My Tiger Woods experience - A story of Self Focus

In 2012 I was coaching for the PGA at the Open Championship at Royal St Georges. I was there all week and my main goal, away from my coaching duties, was to find Tiger and watch him play and practice. Tiger was my childhood hero, I used to watch a Tiger Woods DVD before I went to play golf because I wanted to be just like him on the golf course! I hadn’t seen him in the flesh before, so I was excited at that prospect.

I was aware of many peoples views of Tiger, that he was arrogant, he wouldn’t sign many autographs and would ignore spectators and other players. I decided to make my own mind up and see how he behaved with my own eyes.

That week I was fortunate enough to be inside the ropes. This meant I could almost stand next to the players as they practiced!

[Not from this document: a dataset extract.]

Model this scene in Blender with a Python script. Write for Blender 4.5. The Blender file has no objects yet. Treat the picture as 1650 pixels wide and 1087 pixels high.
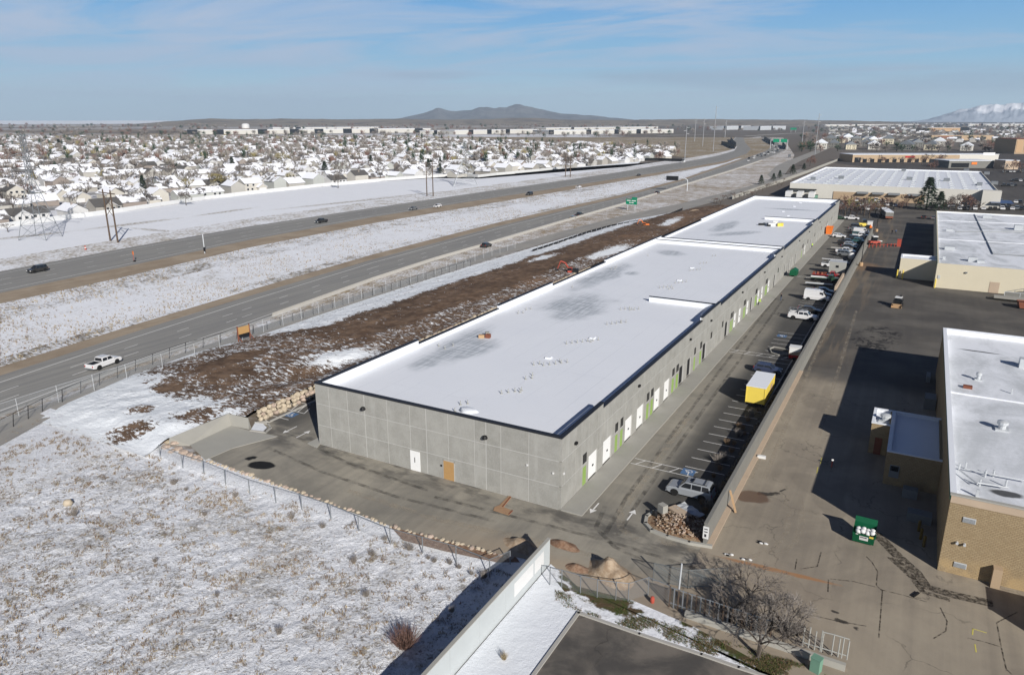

The day before the tournament started, I spent some time on the short game area. When I arrived there were a few of the household names practicing. The likes of Lee Westwood, Luke Donald, Sergio Garcia and so on. The crowds had gathered around the fence to watch these guys as they chipped and hit bunker shots. At this stage the crowd was light, not too many spectators and there was certainly no problem getting a great view.

A few minutes later 4 security guards arrived dressed all in black with black caps and a small Nike tick on them. Then in the distance there was a sound of commotion, to the point that the practicing players even stopped to see what was going on. Then the crowds arrived, people running to the practice area and before I knew it the crowds outside were 10 deep.

Two police officers entered the practice area followed by, you guessed it, Tiger Woods.

Tiger was stone faced, only looking straight ahead as he came in and set himself up a few feet away from where I was standing. He emptied his practice balls, had a brief chat to his coach and started chipping some balls onto the green - The stories that Tiger would ignore everyone was true, no eye contact, no talking, no autographs.

For me it was obvious right at that point why he behaved the way he did. No other player was subject to that attention, noise and distraction. His behaviour wasn’t ignorance, arrogance or rudeness, it was simply self-focus. He is here to win a major championship and he must focus on himself and no one else. Tiger Woods was the best at self-focus and he needed a much higher level of it simply because his distractions were greater than any other player out there.

Self-focus was perhaps Tiger Woods’ best skill and without it, he wouldn’t have achieved what he did in the game.